## Record excerpts

--

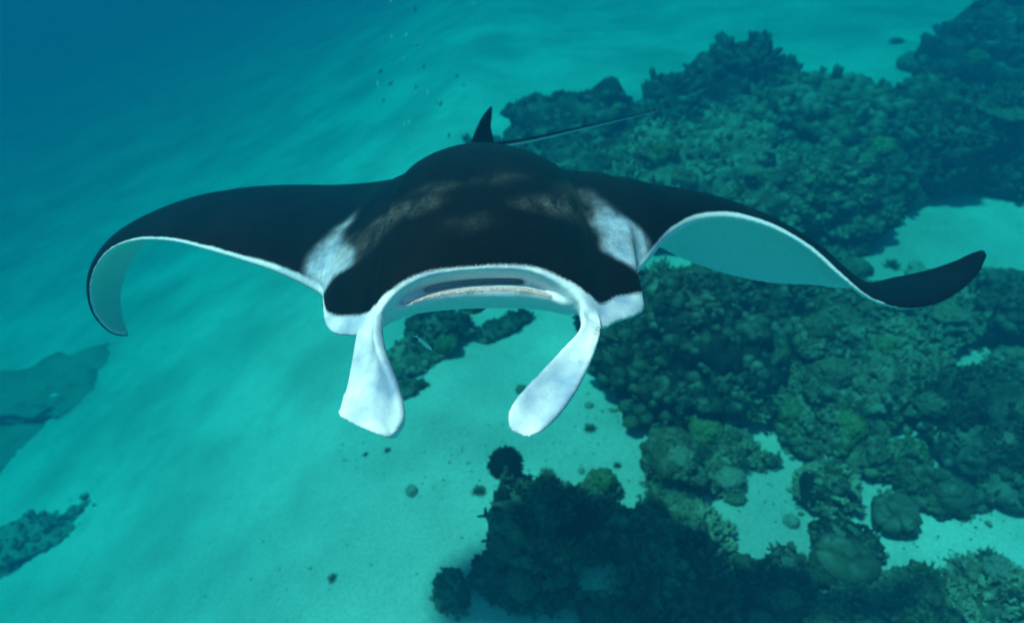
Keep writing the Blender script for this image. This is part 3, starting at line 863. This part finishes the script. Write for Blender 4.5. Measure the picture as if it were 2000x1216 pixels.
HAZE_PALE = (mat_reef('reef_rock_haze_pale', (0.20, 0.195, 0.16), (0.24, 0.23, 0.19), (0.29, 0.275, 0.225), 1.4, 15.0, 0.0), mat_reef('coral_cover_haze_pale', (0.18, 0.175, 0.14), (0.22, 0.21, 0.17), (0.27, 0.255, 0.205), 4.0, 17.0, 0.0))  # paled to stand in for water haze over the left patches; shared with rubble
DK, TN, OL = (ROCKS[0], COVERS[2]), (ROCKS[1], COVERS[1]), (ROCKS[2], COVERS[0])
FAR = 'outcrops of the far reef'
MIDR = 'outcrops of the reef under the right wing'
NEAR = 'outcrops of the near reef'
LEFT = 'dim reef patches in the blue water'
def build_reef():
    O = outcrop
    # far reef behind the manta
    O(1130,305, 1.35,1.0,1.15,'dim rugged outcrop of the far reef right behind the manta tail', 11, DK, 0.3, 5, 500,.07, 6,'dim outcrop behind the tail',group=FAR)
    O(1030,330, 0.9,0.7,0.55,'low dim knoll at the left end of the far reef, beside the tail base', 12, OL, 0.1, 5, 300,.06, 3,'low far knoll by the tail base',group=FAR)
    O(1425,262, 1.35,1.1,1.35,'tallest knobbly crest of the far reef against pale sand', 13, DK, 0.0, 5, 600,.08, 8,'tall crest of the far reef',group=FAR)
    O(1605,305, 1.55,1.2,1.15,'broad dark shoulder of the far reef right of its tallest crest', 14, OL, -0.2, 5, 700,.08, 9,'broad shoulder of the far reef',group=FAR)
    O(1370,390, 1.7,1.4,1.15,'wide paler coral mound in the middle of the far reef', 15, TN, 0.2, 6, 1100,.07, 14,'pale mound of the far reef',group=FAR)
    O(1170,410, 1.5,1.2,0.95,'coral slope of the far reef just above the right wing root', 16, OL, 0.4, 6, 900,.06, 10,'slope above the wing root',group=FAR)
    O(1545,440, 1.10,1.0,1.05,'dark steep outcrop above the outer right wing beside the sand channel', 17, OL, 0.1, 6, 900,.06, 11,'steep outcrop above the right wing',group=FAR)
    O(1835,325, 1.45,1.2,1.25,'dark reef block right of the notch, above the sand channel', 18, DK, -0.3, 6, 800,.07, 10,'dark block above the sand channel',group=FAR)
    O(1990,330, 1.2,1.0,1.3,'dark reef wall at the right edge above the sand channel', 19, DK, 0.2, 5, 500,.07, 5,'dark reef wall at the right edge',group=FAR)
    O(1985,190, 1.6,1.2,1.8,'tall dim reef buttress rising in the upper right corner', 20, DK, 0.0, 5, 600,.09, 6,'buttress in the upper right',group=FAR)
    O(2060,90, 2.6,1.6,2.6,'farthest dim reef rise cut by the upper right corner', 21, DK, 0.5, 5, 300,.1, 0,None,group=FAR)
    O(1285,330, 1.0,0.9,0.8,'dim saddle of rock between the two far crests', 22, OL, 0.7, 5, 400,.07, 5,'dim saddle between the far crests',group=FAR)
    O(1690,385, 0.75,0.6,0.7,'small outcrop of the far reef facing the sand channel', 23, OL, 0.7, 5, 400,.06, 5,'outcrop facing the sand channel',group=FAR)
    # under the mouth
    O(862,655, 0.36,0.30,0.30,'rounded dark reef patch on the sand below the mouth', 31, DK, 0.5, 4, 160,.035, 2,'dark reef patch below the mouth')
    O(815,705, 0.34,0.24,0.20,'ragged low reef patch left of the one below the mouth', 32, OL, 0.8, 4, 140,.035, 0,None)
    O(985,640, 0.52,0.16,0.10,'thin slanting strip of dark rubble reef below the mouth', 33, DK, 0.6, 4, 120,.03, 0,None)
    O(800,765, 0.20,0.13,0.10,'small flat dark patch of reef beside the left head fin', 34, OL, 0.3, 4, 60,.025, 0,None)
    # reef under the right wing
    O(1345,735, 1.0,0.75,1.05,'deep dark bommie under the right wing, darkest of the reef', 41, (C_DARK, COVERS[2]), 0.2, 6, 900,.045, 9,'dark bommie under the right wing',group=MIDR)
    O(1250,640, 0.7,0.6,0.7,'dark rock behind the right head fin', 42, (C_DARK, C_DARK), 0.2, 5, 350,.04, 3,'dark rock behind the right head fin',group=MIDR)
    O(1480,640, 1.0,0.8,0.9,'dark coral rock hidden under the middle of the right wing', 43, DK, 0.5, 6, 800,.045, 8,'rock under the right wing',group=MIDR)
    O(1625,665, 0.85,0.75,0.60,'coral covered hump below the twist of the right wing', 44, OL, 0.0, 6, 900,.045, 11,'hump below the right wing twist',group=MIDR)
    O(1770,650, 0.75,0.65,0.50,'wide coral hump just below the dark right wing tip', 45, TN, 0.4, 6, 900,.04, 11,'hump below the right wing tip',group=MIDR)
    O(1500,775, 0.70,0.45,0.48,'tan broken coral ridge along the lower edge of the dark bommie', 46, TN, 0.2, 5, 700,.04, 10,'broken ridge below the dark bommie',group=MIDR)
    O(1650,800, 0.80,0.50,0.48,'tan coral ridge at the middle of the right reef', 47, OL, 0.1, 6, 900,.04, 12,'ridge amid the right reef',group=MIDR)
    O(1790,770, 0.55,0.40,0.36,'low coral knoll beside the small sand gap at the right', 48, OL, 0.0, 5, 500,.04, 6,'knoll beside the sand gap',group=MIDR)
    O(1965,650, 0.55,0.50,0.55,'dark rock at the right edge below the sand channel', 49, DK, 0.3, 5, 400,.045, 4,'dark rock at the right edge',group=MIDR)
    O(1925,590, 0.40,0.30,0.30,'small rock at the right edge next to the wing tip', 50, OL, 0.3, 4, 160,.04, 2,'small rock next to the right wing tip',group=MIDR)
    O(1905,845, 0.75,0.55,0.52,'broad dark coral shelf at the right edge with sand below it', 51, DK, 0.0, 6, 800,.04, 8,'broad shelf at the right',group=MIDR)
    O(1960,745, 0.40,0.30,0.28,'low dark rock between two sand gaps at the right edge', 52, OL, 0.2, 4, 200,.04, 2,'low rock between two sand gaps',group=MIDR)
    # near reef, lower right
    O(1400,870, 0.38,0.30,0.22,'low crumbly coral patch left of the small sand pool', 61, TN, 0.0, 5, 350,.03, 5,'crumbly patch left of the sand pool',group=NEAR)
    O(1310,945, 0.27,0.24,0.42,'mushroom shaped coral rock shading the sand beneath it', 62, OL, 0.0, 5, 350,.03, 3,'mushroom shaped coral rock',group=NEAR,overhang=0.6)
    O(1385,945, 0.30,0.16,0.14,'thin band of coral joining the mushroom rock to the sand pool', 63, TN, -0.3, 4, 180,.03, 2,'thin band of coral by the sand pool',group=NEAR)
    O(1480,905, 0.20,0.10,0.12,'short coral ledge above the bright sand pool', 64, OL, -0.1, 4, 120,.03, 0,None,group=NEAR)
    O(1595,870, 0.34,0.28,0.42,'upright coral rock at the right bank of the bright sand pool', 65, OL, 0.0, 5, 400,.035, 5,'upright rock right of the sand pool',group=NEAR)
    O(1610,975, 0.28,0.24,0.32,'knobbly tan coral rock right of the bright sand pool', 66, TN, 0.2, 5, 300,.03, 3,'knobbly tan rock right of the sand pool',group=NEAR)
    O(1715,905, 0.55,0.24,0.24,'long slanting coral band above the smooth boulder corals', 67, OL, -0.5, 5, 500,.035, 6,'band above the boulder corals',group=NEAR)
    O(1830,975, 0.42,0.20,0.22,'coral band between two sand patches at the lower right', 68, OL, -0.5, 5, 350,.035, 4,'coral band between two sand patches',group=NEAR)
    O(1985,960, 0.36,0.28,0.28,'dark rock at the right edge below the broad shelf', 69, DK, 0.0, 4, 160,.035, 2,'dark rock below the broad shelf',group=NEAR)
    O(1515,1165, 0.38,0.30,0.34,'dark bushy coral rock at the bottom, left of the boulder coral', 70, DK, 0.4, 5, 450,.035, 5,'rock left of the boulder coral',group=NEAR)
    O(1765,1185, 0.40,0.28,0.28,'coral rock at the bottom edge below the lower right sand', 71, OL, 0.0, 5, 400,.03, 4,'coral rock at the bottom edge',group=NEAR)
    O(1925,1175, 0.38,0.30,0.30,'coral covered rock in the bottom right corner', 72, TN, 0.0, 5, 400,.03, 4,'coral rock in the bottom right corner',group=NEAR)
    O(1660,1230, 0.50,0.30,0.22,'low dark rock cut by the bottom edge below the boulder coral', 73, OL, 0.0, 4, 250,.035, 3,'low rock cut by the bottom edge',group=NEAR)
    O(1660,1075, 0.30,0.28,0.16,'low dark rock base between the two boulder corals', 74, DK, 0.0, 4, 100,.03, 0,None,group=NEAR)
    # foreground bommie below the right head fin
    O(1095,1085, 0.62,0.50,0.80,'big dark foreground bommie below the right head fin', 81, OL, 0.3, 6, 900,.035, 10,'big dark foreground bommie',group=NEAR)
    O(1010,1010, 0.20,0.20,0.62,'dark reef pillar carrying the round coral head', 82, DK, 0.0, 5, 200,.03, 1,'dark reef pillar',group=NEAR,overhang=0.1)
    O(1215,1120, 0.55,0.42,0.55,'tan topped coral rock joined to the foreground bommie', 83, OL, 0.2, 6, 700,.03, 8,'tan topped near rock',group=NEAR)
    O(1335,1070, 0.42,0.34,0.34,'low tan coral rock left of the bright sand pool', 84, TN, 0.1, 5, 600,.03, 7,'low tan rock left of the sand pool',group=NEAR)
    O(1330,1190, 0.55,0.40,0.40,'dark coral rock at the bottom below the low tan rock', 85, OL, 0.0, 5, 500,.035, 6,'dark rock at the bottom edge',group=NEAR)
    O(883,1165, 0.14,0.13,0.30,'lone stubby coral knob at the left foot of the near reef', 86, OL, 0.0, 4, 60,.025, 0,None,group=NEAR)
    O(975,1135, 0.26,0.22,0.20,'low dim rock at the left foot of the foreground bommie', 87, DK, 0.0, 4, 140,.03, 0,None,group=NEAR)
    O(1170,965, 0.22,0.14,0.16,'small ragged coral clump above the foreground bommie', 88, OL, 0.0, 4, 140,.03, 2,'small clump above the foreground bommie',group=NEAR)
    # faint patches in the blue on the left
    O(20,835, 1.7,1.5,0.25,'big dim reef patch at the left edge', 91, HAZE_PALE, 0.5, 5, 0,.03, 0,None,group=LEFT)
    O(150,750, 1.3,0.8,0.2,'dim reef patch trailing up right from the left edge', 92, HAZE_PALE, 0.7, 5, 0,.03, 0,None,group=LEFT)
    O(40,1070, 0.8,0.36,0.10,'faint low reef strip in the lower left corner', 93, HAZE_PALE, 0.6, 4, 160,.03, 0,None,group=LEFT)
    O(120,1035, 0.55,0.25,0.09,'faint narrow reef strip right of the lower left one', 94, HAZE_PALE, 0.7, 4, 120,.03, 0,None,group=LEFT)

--

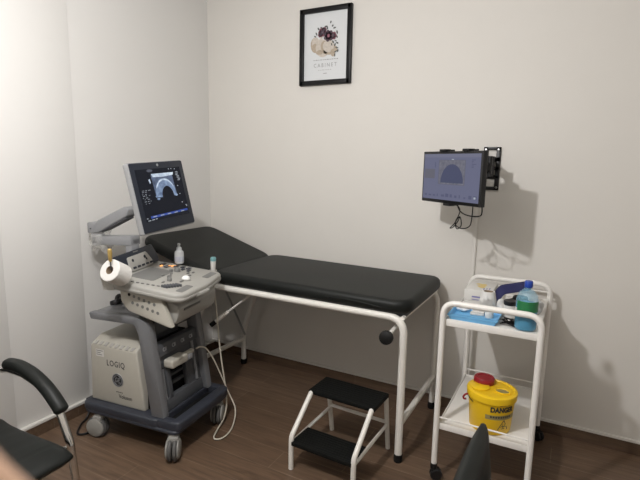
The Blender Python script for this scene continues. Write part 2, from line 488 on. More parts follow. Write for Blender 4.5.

--

## Directive
Above is a listing; print exactly its lines from the one with "Keep writing the" through the one with "4.0, 17.0, 0.0))", and no other lines.

## Solution for this problem
Keep writing the Blender script for this image. This is part 3, starting at line 863. This part finishes the script. Write for Blender 4.5. Measure the picture as if it were 2000x1216 pixels.
HAZE_PALE = (mat_reef('reef_rock_haze_pale', (0.20, 0.195, 0.16), (0.24, 0.23, 0.19), (0.29, 0.275, 0.225), 1.4, 15.0, 0.0), mat_reef('coral_cover_haze_pale', (0.18, 0.175, 0.14), (0.22, 0.21, 0.17), (0.27, 0.255, 0.205), 4.0, 17.0, 0.0))  # paled to stand in for water haze over the left patches; shared with rubble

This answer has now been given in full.